BEGIN RECORD LIST
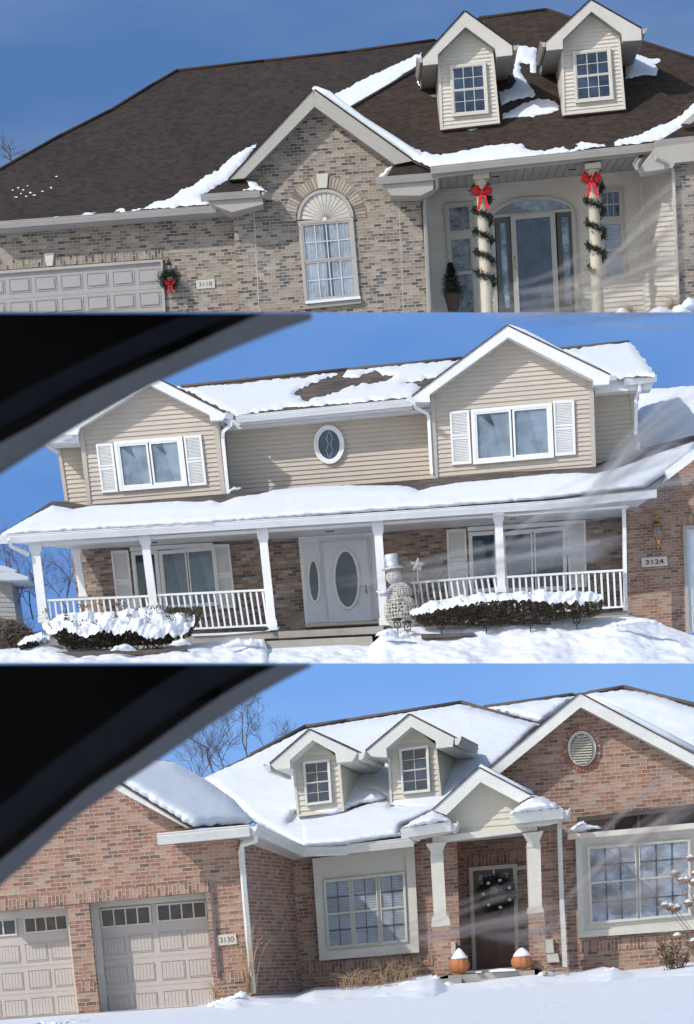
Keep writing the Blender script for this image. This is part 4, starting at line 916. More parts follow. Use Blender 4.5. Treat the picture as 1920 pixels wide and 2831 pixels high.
# shrubs
def shrub(name, label, poly, D, depth, n, mats, size, poke=0, snow=None, th=.12, cat='shrub'):
    xs = [p[0] for p in poly]; t = thing(name, label, cat, P(((min(xs)+max(xs))/2, max(p[1] for p in poly)), D)); mb = MB()
    def inside(p):
        r = False
        for k in range(len(poly)):
            A, B = poly[k], poly[(k+1)%len(poly)]
            if (A[1] > p[1]) != (B[1] > p[1]) and p[0] < (B[0]-A[0])*(p[1]-A[1])/(B[1]-A[1])+A[0]: r = not r
        return r
    ys = [p[1] for p in poly]; cnt = 0
    while cnt < n:
        p = (random.uniform(min(xs), max(xs)), random.uniform(min(ys), max(ys)))
        if not inside(p): continue
        if noise.noise(Vector((p[0]*.05, p[1]*.05, 4))) < -.32: 
            if random.random() < .7: continue
        q = P(p, D+random.uniform(-depth, depth)*(.5+.5*random.random())); A = Vector((random.gauss(0,1), random.gauss(0,1), random.gauss(0,1))).normalized(); B = A.orthogonal().normalized(); s = size*random.uniform(.5,1.5)
        mb.poly([q-A*s, q+B*s*.4, q+A*s, q-B*s*.4], random.choice((0,0,1))); cnt += 1
    for _ in range(int(poke)):
        s0 = random.random(); p0 = (min(xs)+(max(xs)-min(xs))*s0, 0)
        y0 = min(ys)+(max(ys)-min(ys))*random.uniform(-.12,.45); C0 = P((p0[0], y0), D-depth*1.15-.22)
        for k in range(9):
            q = C0+Vector((random.gauss(0,.035), random.gauss(0,.04), random.gauss(0,.03))); A = Vector((random.gauss(0,1), random.gauss(0,.5), random.gauss(0,1)+.4)).normalized(); B = A.orthogonal().normalized(); s = size*random.uniform(.5,1.1)
            mb.poly([q-A*s, q+B*s*.4, q+A*s, q-B*s*.4], random.choice((0,0,1)))
    mb.build('foliage', mats, t)
    mb = MB()
    for k in range(26):
        s0 = random.random(); p0 = (min(xs)+(max(xs)-min(xs))*(.25+.5*s0), max(ys)-2); p1 = (min(xs)+(max(xs)-min(xs))*random.random(), min(ys)+(max(ys)-min(ys))*random.uniform(0,.4))
        mb.tube([P(p0, D), P(lerp(p0, p1, .5), D+random.uniform(-depth,depth)*.5), P(p1, D+random.uniform(-depth,depth))], [.02,.012,.005], 4)
    mb.build('stem', M['bark'], t)
    return t
def capsnow(label, top, bot, D, depth, lump=.10, seed=0):
    """snow lying over a shrub: a lumpy blanket that bulges toward the front and drops behind"""
    mb = MB(); nu, nv = 200, 16; vs = []
    def samp(pl, s):
        n = len(pl)-1; k = min(n-1, int(s*n)); return lerp(pl[k], pl[k+1], s*n-k)
    for q in range(nv+1):
        v = q/nv
        for k in range(nu+1):
            s = k/nu; A, B = samp(top, s), samp(bot, s); an = v*math.pi*.9
            front = (1-math.cos(an))/2; p = lerp(A, B, front**1.3)
            Dq = D+depth*(.15-1.35*front**.45)*(math.sin(math.pi*max(.02,min(.98,s)))**.4)
            w = noise.noise(Vector((p[0]*.035, p[1]*.05+seed, seed)))*1.2+.6*noise.noise(Vector((p[0]*.09, p[1]*.11, seed+5)))+.2*noise.noise(Vector((p[0]*.3, p[1]*.3, seed+6)))
            rag = (noise.noise(Vector((p[0]*.07, 0, seed+8)))*14+noise.noise(Vector((p[0]*.22, 0, seed+2)))*8)*max(0, front-.8)/.2
            vs.append(P((p[0], p[1]-w*6*(1-.6*front)+rag), Dq-w*lump*1.6))
    fs = [[q*(nu+1)+k, q*(nu+1)+k+1, (q+1)*(nu+1)+k+1, (q+1)*(nu+1)+k] for q in range(nv) for k in range(nu)]
    mb.mesh(vs, fs, 0, True); return tag(mb.build('snow_cap', M['snow']), label, 'snow', kind='stuff')
shrub('evergreen_shrub', 'large spreading dark evergreen shrub under heavy snow left of the porch railing', L(d, 205,612, 260,590, 420,585, 640,570, 740,565, 760,522, 850,525, 905,520, 912,570, 880,620, 860,655, 760,690, 560,700, 330,715, 265,690, 230,640), 78.6, .55, 9000, [M['leaf'], M['leafb']], .04, 38)
capsnow('snow blanket heaped on the big evergreen shrub left of the steps', L(d, 190,605, 260,560, 340,545, 430,548, 520,545, 620,530, 700,526, 760,545, 830,552, 885,560), L(d, 200,632, 240,655, 290,625, 350,650, 400,662, 470,628, 520,655, 590,628, 640,660, 700,672, 760,650, 820,668, 885,600), 78.35, .55, .07, 3)
shrub('clipped_hedge', 'long clipped brown-green hedge with a snow top in front of the right railing', L(f, 295,552, 420,515, 700,478, 1000,478, 1140,475, 1165,495, 1162,545, 1120,568, 900,585, 700,600, 500,605, 350,608, 300,580), 78.7, .5, 11000, [M['leafb'], M['leaf']], .033, 14)
capsnow('snow blanket along the top of the long clipped hedge', L(f, 284,545, 330,515, 400,490, 520,470, 640,458, 760,455, 860,448, 1000,448, 1110,448, 1162,470), L(f, 290,560, 350,553, 420,535, 540,515, 640,498, 760,490, 860,498, 960,505, 1060,505, 1160,495), 78.35, .5, .05, 11)
t = shrub('bare_shrub', 'brown leafless shrub at the left edge in front of the neighbouring house', L(d, -20,570, 60,580, 120,610, 170,650, 160,710, 60,745, -20,740), 79.2, .4, 2600, [M['leafb'], M['bark']], .035)
mb = MB(); twigs(mb, P(d(40,735), 79.2), 120, 1.1, .35, .008); tag(mb.build('twiggy_bush', M['bark']), 'tangle of bare brown twigs at the far left edge of the middle yard', 'shrub')
shrub('small_juniper', 'small dark juniper with a snow tip between the left shrub and the porch corner post', L(d, 85,690, 130,660, 175,650, 178,700, 130,725, 95,720), 78.7, .25, 900, [M['leaf'], M['leaf']], .03)
capsnow('little snow heap on the small juniper by the porch corner', L(d, 78,690, 120,655, 180,638, 240,660), L(d, 90,698, 130,685, 190,670, 238,672), 78.5, .3, .06, 21)
# edging
for (q, lab) in ((L(d, 245,726, 560,722, 845,710, 845,722, 560,748, 245,752), 'low dark block edging under the snowy shrub left of the steps'), (L(f, 338,645, 580,638, 580,652, 400,664, 338,662), 'short reddish brick edging in snow below the hedge')):
    mb = MB(); EB = wb(q[0], 77.8, 2, 0); mb.prism(q, 77.9, .25, 0, EB); tag(mb.build('garden_edging', M['block']), lab, 'garden edging')
# path lights
def pathlight(p):
    t = thing('path_light', '', 'garden light', p, 'solar path lights in the snow below the hedge'); mb = MB(); mb.lathe(p+Vector((0,0,.22)), [(.02,.06), (.10,.035), (.12,.0), (.06,-.01)], 12); mb.build('cap', M['black'], t)
    mb = MB()
    for k in range(6): an = k*math.pi/3; mb.tube([p+Vector((.06*math.cos(an), .06*math.sin(an), .21)), p+Vector((.085*math.cos(an+.5), .085*math.sin(an+.5), .13)), p+Vector((.06*math.cos(an+1), .06*math.sin(an+1), .05))], .009, 4)
    mb.lathe(p, [(.055,.05), (.06,.06)], 10); mb.build('cage', M['black'], t); mb = MB(); mb.tube([p-Vector((0,0,.07)), p+Vector((0,0,.06))], .014, 6); mb.build('stake', M['black'], t); return t
spots = ((232,648,77.6,'path light closest to the snowman, at the edge of the steps'), (278,660,77.4,'tallest path light with its stake showing, right of the one by the steps'), (430,652,77.6,'path light standing against the short reddish brick edging'), (635,650,77.6,'path light half sunk in snow under the middle of the hedge'), (835,640,77.7,'path light leaning in snow below the porch post and hedge'), (1045,620,77.9,'path light farthest right, buried to its cap near the hedge end'))
pl0 = pathlight(P(f(spots[0][0], spots[0][1]), spots[0][2])); pl0['label'] = spots[0][3]
for (x, y, D, lab) in spots[1:]: copy_tree(pl0, P(f(x,y+(8 if x == 1045 else 0)), D), lab)
# neighbour + trees at far left
N2 = thing('neighbouring_house', 'grey-sided neighbouring house with snowy eaves cut off by the left edge', 'house', P(d(0,600), 84.2))
mb = MB(); npts = [P(p, 84.2) for p in L(d, -60,396, 50,398, 78,600, -60,600)]; mb.siding(npts, wb(d(0,500), 84.2, -2, 3), .11, .02); mb.ext([p+Vector((0,.02,0)) for p in npts], Vector((0,2,0))); mb.build('siding_wall', M['greysiding'], N2)
mb = MB(); mb.prism(L(d, -60,330, 20,335, 75,355, 75,362, -60,362), 84.0, 2); mb.prism(L(d, -60,366, 60,362, 128,385, 130,398, 40,400, -60,394), 83.6, 2.5); mb.build('eave', M['eavesnow'], N2)
for (x, y, s, r, lab) in ((60,560,.95,.05,'bare tree between the neighbouring house and the porch corner post'), (300,560,.85,.045,'bare bushy tree seen under the porch roof left of the brick wall'), (150,580,.6,.04,'small bare tree just left of the porch corner')):
    mb = MB(); baretree(mb, P(d(x,y), 85.5), Vector((random.uniform(-.2,.2),0,1)), s, r*.55, 4, 0, .5); baretree(mb, P(d(x+20,y), 85.3), Vector((random.uniform(-.4,.4),0,1)), s*.8, r*.4, 4, 0, .5)
    tag(mb.build('bare_tree', M['bark']), lab, 'tree')
# =================================================================== BOTTOM HOUSE
D3, DGa = 66.0, 62.8
H3 = thing('red_brick_house', 'red brick house with snow-covered roof, two small dormers and a brown front door', 'house', P((950, 2740), 65))
GI = lambda *xy: L(i_, *xy)
B3g = wb(i_(700,300), DGa, 5.0, 4.0); B3 = wb(j(400,300), D3, 4.2, 1.6); B3r = wb(h(1200,500), 65.3, 4.6, 1.0)
mb = MB()
mb.prism(L(g, -40,860, 512,588, 870,774, 1082,812) + GI(1092,250, 1140,760, 978,760, 935,278, 402,322, 457,856, 362,864, 305,345, -40,370), DGa, .62, 0, B3g)
mb.build('garage_brick_wall', M['brick3'], H3)
sA, sB, sC, sD = P(i_(1085,30), DGa+.02), P(i_(1330,118), D3+.05), P(i_(1378,760), D3+.05), P(i_(1140,770), DGa+.02)
mb = MB(); mb.ext([sA, sB, sC, sD], Vector((-.1,.0,0)), 0, Bas(sD, sC-sD, sA-sD)); mb.build('side_brick_wall', M['brick3'], H3)
mb = MB(); mb.prism(L(j, -250,100, 500,10, 500,60, 520,760, -205,760), D3, 1.35, 0, B3); mb.prism(L(j, 440,-30, 870,-60, 890,700, 460,720), 67.3, .2, 0, wb(j(500,300), 67.3, 4, 1.5))
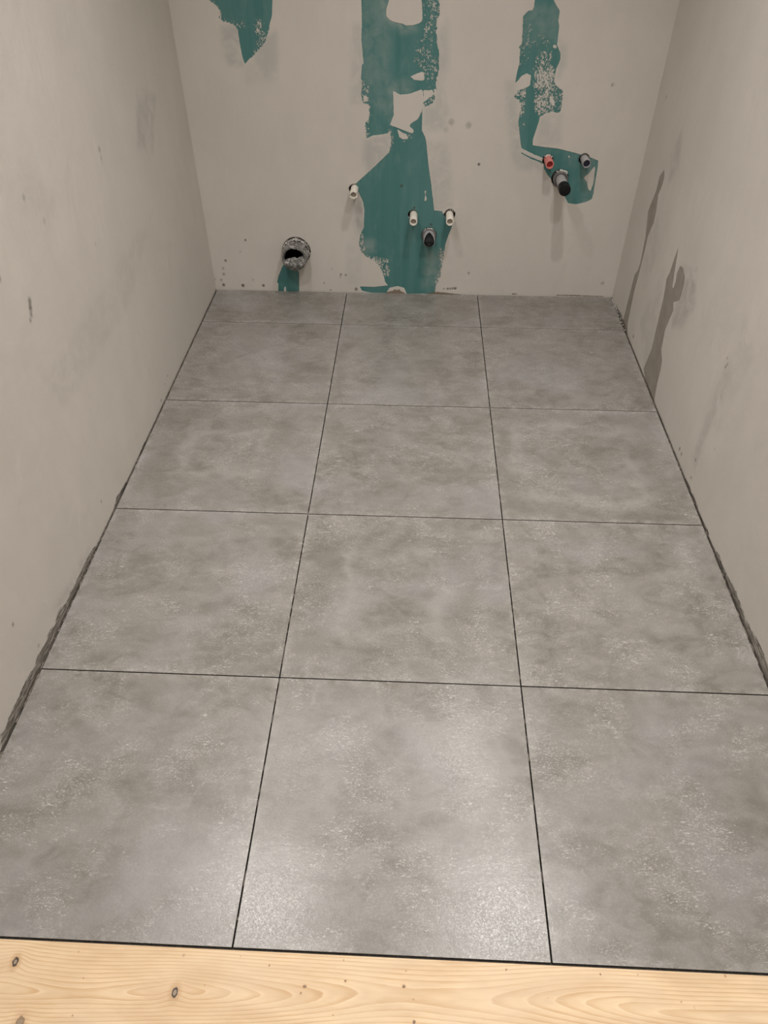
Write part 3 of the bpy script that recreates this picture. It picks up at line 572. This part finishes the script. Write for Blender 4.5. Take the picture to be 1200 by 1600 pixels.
# drain under the red pipe: rubber collar, grey tube, black cap
t = thing('drain_pipe', 'long grey drain stub with black cap below the red pipe', 'pipe', at(D3))
me = lathe('rubber_collar', [(.0300, -.02), (.0300, .014), (.0285, .017), (.0250, .018), (.0245, .014), (.0215, .013)], 44)
bm = bmesh.new(); bm.from_mesh(me); bmesh.ops.delete(bm, geom=[f for f in bm.faces if len(f.verts) > 4], context='FACES_ONLY'); bm.to_mesh(me); bm.free()
link('rubber_collar', me, M['dgrey'], t)
me = lathe('pipe_ridge', [(.0302, .0030), (.0312, .0045), (.0302, .0060)], 44); me2 = me
link('drain_tube', lathe('drain_tube', [(.0205, -.03), (.0205, .105), (.0200, .106), (.0001, .106)], 40), M['grey'], t)
o = link('end_cap', lathe('end_cap', [(.0207, .100), (.0228, .1005), (.0232, .103), (.0232, .138), (.0222, .1415), (.019, .143), (.0001, .143)], 40), M['black'], t); o['label'] = 'black plastic end cap'
crumbs('plaster_crumbs', t, .0305, 26, .0042, M['chalk'], 35, 125, .008)

# drain between the ivory pipes: grey tape over a black plug, mouth folded to a peak
t = thing('drain_pipe', 'short grey drain stub with black peaked mouth between two ivory pipes', 'pipe', at(D2))
def peak(a, j, r, d):
    if j in (2, 3, 4, 5):
        s = math.sin(a); up = max(0.0, s); d -= .046 * max(0.0, 1 - abs(a - math.pi / 2) / 1.35); d += .003 * abs(math.cos(a)) ** 6
        r *= 1 - .04 * up
    return r, d
me = lathe('taped_tube', [(.0255, -.03), (.0255, .012), (.0248, .066), (.0240, .068), (.0226, .067), (.0222, .060)], 48, peak)
bm = bmesh.new(); bm.from_mesh(me); bmesh.ops.delete(bm, geom=[f for f in bm.faces if len(f.verts) > 4], context='FACES_ONLY'); bm.to_mesh(me); bm.free()
link('taped_tube', me, M['grey'], t)
me = lathe('rubber_collar', [(.0310, -.02), (.0310, .006), (.0295, .009), (.0262, .009), (.0258, .004)], 44)
bm = bmesh.new(); bm.from_mesh(me); bmesh.ops.delete(bm, geom=[f for f in bm.faces if len(f.verts) > 4], context='FACES_ONLY'); bm.to_mesh(me); bm.free()
link('rubber_collar', me, M['dgrey'], t)
def fold(a, j, r, d):
    s = max(0.0, math.sin(a)); return r * (1 - .10 * s ** 3 * (j > 0)), d - .034 * s * (r / .0225)
o = link('black_plug', lathe('black_plug', [(.0222, .020), (.0225, .066), (.0205, .072), (.013, .0745), (.006, .070), (.0001, .069)], 44, fold), M['black'], t); o['label'] = 'black plastic plug filling the mouth'
crumbs('plaster_crumbs', t, .0300, 12, .0034, M['chalk'], 55, 140, .006)

# large waste pipe wrapped in dusty film
t = thing('waste_pipe', 'large open waste pipe wrapped in dusty crumpled film near the left corner', 'pipe', at(DUCT))
def crinkle(amp, seed, f=26):
    def g(a, j, r, d):
        v = Vector((math.cos(a) * r * f * 2, d * f * 2.4, math.sin(a) * r * f * 2 + seed))
        k = noise.noise(v) * amp + noise.noise(v * 2.7) * amp * .6
        return r + k, d + (noise.noise(v * 1.3) * amp * .8 if d > .01 else 0)
    return g
RW = .0520
me = lathe('pipe_wall', [(RW - .004, -.045), (RW - .003, .0), (RW - .003, .066), (RW - .006, .067), (RW - .007, .06), (RW - .008, -.03), (.0001, -.032)], 56)
o = link('pipe_wall', me, M['black'], t); o['label'] = 'dark pipe interior'
prof = [(RW + .003, -.01)] + [(RW + .003 - .0012 * math.sin(k * 1.3), k * .008) for k in range(0, 10)] + [(RW + .001, .079), (RW - .001, .0815), (RW - .005, .080), (RW - .007, .073), (RW - .008, .060)]
me = lathe('plastic_film', prof, 120, crinkle(.0042, 3.0))
bm = bmesh.new(); bm.from_mesh(me); bmesh.ops.delete(bm, geom=[f for f in bm.faces if len(f.verts) > 4], context='FACES_ONLY')
sol = None; bm.to_mesh(me); bm.free()
link('plastic_film', me, M['film'], t)
# flap of film hanging over the lower half of the mouth
NU, NV = 44, 26; Vv = []; F = []
for j in range(NV):
    v = j / (NV - 1)
    for i in range(NU):
        u = -1 + 2 * i / (NU - 1)
        R = RW - .004; x = R * u * .97; zb = -math.sqrt(max(R * R - x * x, 1e-8))
        zt = R * (-.26 + .36 * min(1, max(0, (u + 1) / .95)) ** .8 - .10 * math.exp(-((u - .25) / .12) ** 2) + .30 * max(0, u - .30))
        zt = max(zt, zb + .0005); z = zb + (zt - zb) * v
        b = math.sin(math.pi * min(1, v * .75 + .12)) * (1 - u * u) ** .5
        dd = .0755 + .017 * b - .030 * max(0, v - .55) ** 1.5 * 2
        k = noise.noise(Vector((x * 60, z * 60, 1.7))) * .0055 + abs(noise.noise(Vector((x * 120, z * 90, 5.7)))) * .0055
        Vv.append((x, -(dd + k), z - .002 * b))
for j in range(NV - 1):
    for i in range(NU - 1):
        a = j * NU + i; F.append((a, a + 1, a + NU + 1, a + NU))
me = bpy.data.meshes.new('film_flap'); me.from_pydata(Vv, [], F); me.polygons.foreach_set('use_smooth', [True] * len(F)); me.update()
o = link('film_flap', me, M['film'], t); sm = o.modifiers.new('thickness', 'SOLIDIFY'); sm.thickness = .0009; o['label'] = 'crumpled flap of clear film bulging out of the mouth'
# ragged white crust round the top of the hole
prof = [(RW + .0035, -.004), (RW + .0110, .002), (RW + .0100, .010), (RW + .0050, .016), (RW + .0035, .009)]
def crust(a, j, r, d):
    s = math.sin(a); v = Vector((math.cos(a) * 4, s * 4, j * .7)); k = noise.noise(v * 1.6) * .006 + noise.noise(v * 5) * .003
    top = max(0.0, min(1.0, .55 + s * .8 - .25 * math.cos(a)))
    if j in (1, 2, 3): return r + (k - .0055 * (1 - top)), d * (.25 + .9 * top) + k * .6
    return r, d
me = lathe('plaster_crust', prof, 110, crust)
bm = bmesh.new(); bm.from_mesh(me); bmesh.ops.delete(bm, geom=[f for f in bm.faces if len(f.verts) > 4], context='FACES_ONLY'); bm.to_mesh(me); bm.free()
o = link('plaster_crust', me, M['crust'], t); o['label'] = 'ragged white plaster crust around the pipe'

# ------------------------------------------------------------------ ceiling lamps (outside the picture, they light the bay; the board-end pair is added fill)
LN = ['over the left side of the middle tiles', 'over the right side of the middle tiles', 'nearest the green patches on the left', 'nearest the red pipe', 'added as fill over the wooden board on the left', 'added as fill over the wooden board on the right']
for (x, y, w), ln in zip(LAMPS, LN):
    t = thing('ceiling_downlight', 'round white recessed downlight in the ceiling ' + ln, 'lamp', (x, y, CEIL), 'recessed ceiling downlights')
    bm = bmesh.new(); me = lathe('trim_ring', [(.048, 0), (.047, .003), (.040, .005), (.037, .003), (.036, .001)], 40)
    bm.from_mesh(me); bmesh.ops.delete(bm, geom=[f for f in bm.faces if len(f.verts) > 4], context='FACES_ONLY'); bm.to_mesh(me); bm.free()
    o = link('trim_ring', me, M['trim'], t); o.rotation_euler = (math.pi / 2, 0, 0)
    o = link('lamp_lens', lathe('lamp_lens', [(.0365, .0005), (.0365, .0012), (.0001, .0012)], 40), M['lens'], t); o.rotation_euler = (math.pi / 2, 0, 0)
    ld = bpy.data.lights.new('downlight_beam', 'AREA'); ld.shape = 'DISK'; ld.size = LAMP_R * 2; ld.energy = w; ld.spread = math.radians(SPREAD); ld.color = LAMP_COL
    lo = bpy.data.objects.new('downlight_beam', ld); COL.objects.link(lo); lo.parent = t; lo.location = (0, 0, -.006)
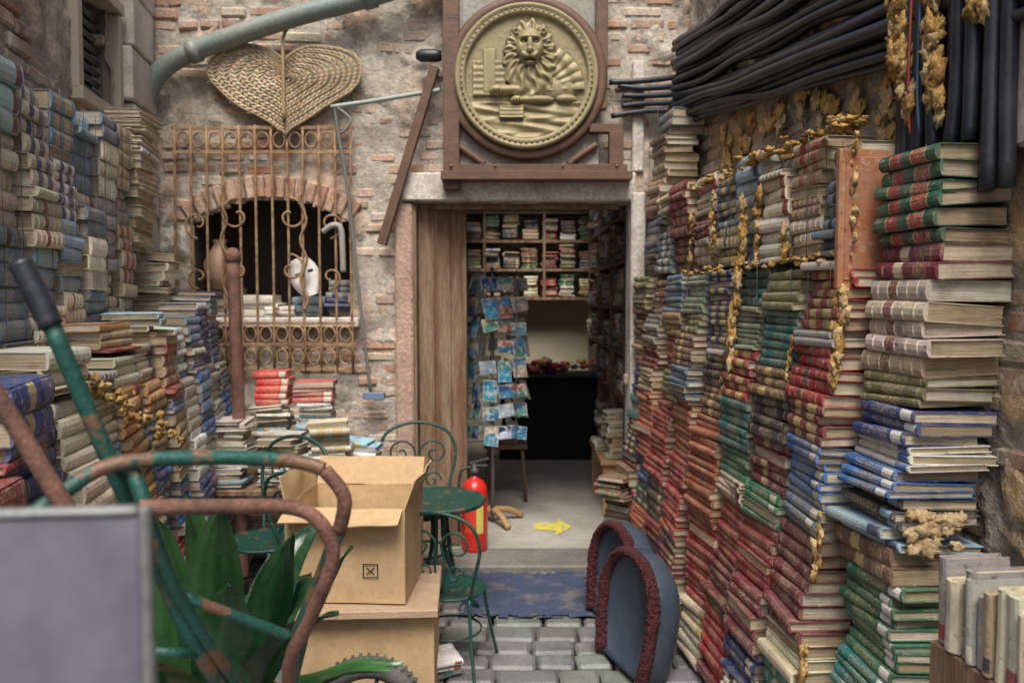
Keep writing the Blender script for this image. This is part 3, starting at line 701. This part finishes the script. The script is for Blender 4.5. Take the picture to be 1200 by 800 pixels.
END RECORD LIST
> _DIRECTIONS_: Pick out all lines containing the string "that".

> _THE OUTPUT_:
    """snow lying over a shrub: a lumpy blanket that bulges toward the front and drops behind"""
Write part 3 of the bpy script that recreates this picture. It picks up at line 572. This part finishes the script. Write for Blender 4.5. Take the picture to be 1200 by 1600 pixels.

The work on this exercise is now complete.